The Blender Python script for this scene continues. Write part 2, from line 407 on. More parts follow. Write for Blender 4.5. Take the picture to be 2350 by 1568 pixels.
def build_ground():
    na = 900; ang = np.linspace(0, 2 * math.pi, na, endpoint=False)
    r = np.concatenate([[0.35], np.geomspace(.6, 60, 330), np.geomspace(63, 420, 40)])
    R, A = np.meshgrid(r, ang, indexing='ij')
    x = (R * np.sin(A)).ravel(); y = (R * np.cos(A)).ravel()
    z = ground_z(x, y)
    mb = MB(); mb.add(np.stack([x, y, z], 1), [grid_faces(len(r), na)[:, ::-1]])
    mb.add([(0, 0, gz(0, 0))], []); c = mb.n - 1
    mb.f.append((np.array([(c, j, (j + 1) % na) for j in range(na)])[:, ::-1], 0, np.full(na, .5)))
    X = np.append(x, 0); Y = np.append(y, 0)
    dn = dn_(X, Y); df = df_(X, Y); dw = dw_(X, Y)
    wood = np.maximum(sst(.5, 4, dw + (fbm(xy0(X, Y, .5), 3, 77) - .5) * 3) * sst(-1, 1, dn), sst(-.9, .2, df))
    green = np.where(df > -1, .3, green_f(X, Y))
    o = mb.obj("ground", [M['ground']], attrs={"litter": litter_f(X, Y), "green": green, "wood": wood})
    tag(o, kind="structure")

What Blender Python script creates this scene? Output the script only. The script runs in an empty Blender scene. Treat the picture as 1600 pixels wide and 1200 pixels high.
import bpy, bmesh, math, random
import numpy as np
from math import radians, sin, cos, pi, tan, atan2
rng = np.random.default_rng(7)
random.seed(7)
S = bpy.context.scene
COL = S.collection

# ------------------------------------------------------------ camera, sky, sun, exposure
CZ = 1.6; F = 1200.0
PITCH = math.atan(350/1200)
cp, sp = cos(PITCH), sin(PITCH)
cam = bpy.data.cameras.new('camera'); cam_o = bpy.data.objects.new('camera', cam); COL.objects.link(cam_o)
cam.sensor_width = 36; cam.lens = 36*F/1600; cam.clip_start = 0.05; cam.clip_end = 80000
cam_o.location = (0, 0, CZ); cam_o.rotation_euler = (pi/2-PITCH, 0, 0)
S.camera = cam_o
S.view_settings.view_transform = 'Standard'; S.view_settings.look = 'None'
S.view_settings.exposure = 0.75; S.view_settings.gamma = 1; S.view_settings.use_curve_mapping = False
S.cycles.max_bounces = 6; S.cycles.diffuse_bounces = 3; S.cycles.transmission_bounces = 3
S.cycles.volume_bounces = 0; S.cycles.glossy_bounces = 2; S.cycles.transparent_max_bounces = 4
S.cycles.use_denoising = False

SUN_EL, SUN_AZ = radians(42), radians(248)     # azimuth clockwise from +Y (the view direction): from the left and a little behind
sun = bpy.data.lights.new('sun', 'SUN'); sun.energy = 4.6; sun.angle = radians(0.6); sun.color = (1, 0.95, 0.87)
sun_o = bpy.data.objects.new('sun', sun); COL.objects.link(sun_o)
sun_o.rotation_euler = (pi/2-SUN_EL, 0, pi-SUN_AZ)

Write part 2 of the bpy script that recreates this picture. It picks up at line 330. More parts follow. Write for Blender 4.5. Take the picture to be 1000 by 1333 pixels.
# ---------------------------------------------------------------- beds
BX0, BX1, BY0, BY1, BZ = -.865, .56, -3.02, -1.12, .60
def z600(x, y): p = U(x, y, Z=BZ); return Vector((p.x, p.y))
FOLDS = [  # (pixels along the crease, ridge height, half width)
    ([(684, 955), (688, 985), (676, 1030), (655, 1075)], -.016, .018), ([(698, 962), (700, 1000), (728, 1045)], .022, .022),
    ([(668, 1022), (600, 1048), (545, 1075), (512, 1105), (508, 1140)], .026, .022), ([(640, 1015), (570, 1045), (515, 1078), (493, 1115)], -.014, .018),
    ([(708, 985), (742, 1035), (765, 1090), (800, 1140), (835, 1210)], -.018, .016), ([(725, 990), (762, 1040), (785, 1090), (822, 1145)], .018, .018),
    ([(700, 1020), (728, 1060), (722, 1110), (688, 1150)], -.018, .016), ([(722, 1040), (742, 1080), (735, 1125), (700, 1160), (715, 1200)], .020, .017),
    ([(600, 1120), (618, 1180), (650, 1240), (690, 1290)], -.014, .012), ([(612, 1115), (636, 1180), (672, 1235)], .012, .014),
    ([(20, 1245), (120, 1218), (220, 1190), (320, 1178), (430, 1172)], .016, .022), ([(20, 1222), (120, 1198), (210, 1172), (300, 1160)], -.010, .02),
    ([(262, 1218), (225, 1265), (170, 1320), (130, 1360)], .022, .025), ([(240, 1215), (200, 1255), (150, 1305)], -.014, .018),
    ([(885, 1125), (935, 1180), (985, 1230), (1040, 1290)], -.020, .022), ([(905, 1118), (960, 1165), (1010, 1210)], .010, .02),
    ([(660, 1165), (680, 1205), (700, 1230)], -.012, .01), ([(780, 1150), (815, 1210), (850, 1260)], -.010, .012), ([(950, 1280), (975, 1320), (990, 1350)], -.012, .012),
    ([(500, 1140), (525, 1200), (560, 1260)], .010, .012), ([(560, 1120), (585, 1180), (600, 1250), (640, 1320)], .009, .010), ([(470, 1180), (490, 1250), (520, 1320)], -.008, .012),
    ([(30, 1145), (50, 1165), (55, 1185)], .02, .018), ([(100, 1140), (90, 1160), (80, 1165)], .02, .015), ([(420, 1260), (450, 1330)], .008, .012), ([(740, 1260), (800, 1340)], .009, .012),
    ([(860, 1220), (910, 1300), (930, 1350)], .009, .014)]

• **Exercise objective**
Begin with the line containing "wood = np.maximum(sst(.5, 4, dw", end with the line containing "S.cycles.use_denoising = False", and transcribe exactly every line in that span, with nothing added.

• **Result of this task**
    wood = np.maximum(sst(.5, 4, dw + (fbm(xy0(X, Y, .5), 3, 77) - .5) * 3) * sst(-1, 1, dn), sst(-.9, .2, df))
    green = np.where(df > -1, .3, green_f(X, Y))
    o = mb.obj("ground", [M['ground']], attrs={"litter": litter_f(X, Y), "green": green, "wood": wood})
    tag(o, kind="structure")

What Blender Python script creates this scene? Output the script only. The script runs in an empty Blender scene. Treat the picture as 1600 pixels wide and 1200 pixels high.
import bpy, bmesh, math, random
import numpy as np
from math import radians, sin, cos, pi, tan, atan2
rng = np.random.default_rng(7)
random.seed(7)
S = bpy.context.scene
COL = S.collection

# ------------------------------------------------------------ camera, sky, sun, exposure
CZ = 1.6; F = 1200.0
PITCH = math.atan(350/1200)
cp, sp = cos(PITCH), sin(PITCH)
cam = bpy.data.cameras.new('camera'); cam_o = bpy.data.objects.new('camera', cam); COL.objects.link(cam_o)
cam.sensor_width = 36; cam.lens = 36*F/1600; cam.clip_start = 0.05; cam.clip_end = 80000
cam_o.location = (0, 0, CZ); cam_o.rotation_euler = (pi/2-PITCH, 0, 0)
S.camera = cam_o
S.view_settings.view_transform = 'Standard'; S.view_settings.look = 'None'
S.view_settings.exposure = 0.75; S.view_settings.gamma = 1; S.view_settings.use_curve_mapping = False
S.cycles.max_bounces = 6; S.cycles.diffuse_bounces = 3; S.cycles.transmission_bounces = 3
S.cycles.volume_bounces = 0; S.cycles.glossy_bounces = 2; S.cycles.transparent_max_bounces = 4
S.cycles.use_denoising = False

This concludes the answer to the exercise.